7.—(1) Where a notice or copy of an order is required or authorised by this Act or any order or regulation made thereunder to be served on or given to a person, it shall be addressed to him and shall be served on or given to him in some one of the following ways:

(a) where it is addressed to him by name, by delivering it to him;

(b) by leaving it at the address at which he ordinarily resides or, in a case in which an address for service has been furnished, at that address;

(c) by sending it by post in a prepaid registered letter addressed to him at the address at which he ordinarily resides or, in a case in which an address for service has been furnished, at that address;

(d) where the address at which he ordinarily resides cannot be ascertained by reasonable inquiry and the notice or copy is so required or authorised to be given or served in respect of any land or premises, by delivering it to some person over sixteen years of age resident or employed on such land or premises or by affixing it in a conspicuous position on or near such land or premises.

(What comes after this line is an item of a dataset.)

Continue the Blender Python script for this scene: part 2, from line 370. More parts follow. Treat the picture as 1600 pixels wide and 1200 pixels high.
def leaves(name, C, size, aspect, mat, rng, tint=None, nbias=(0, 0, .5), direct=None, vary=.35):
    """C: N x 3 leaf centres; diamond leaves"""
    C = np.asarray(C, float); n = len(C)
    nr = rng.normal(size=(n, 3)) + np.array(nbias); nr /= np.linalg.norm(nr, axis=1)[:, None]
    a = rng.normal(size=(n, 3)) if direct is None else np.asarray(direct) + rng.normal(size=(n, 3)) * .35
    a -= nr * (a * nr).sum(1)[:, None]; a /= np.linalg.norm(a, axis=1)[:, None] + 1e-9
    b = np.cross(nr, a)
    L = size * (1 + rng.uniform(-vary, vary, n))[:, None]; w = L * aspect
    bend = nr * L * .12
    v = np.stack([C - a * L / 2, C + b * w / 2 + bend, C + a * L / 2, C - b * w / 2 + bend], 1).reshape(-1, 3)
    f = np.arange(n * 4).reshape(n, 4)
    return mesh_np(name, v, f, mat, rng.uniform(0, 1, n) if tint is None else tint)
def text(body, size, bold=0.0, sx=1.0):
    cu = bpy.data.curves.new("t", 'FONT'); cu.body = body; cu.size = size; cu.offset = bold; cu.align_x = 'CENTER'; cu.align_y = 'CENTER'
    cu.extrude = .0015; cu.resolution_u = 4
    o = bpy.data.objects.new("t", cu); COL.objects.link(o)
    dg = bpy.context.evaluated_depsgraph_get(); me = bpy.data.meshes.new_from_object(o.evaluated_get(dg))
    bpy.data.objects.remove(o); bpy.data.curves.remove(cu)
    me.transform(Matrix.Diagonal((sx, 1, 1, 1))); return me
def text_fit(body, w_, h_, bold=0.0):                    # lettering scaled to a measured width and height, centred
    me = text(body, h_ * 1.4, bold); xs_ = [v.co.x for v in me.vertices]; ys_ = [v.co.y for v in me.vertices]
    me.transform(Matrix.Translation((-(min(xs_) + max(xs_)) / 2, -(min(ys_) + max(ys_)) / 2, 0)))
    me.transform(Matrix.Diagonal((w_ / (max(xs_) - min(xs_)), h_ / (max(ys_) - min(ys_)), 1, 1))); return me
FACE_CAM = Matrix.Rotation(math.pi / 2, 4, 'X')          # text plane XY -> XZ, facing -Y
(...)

(2) Where a notice or copy of an order is required by this Act or any order or regulation made thereunder to be served on or given to the owner or to the occupier of any land or premises and the name of the owner or of the occupier (as the case may be) cannot be ascertained by reasonable inquiry, it may be addressed to “the owner” or “the occupier” (as the case may require) without naming him.

(3) For the purposes of this section, a company registered under the Companies Acts, 1908 to 1959, shall be deemed to be ordinarily resident at its registered office, and every other body corporate and every unincorporated body shall be deemed to be ordinarily resident at its principal office or place of business.

(4) Where a notice or copy of an order is served on or given to a person by affixing it under paragraph (d) of subsection (1) of this section, a copy of the notice or order shall, within two weeks thereafter, be published in at least one newspaper circulating in the area in which the person is last known to have resided.

(5) A person who, at any time during the period of three months after a notice is affixed under paragraph (d) of subsection (1) of this section, removes, damages or defaces the notice without lawful authority shall be guilty of an offence and shall be liable on summary conviction thereof to a fine not exceeding ten pounds.

(6) Where the Minister is satisfied that reasonable grounds exist for dispensing with the serving or giving under this Act or under any order or regulation made thereunder of a notice or copy of an order and that dispensing with the serving or giving of the notice or copy will not cause injury or wrong, he may dispense with the serving or giving of the notice or copy and every such dispensation shall have effect according to the tenor thereof.

(7) A dispensation under the foregoing subsection may be given either before or after the time when the notice or copy would, but for the dispensation, be required to be served or given and either before or after the doing of any act to which the notice or copy would, but for the dispensation, be a condition precedent.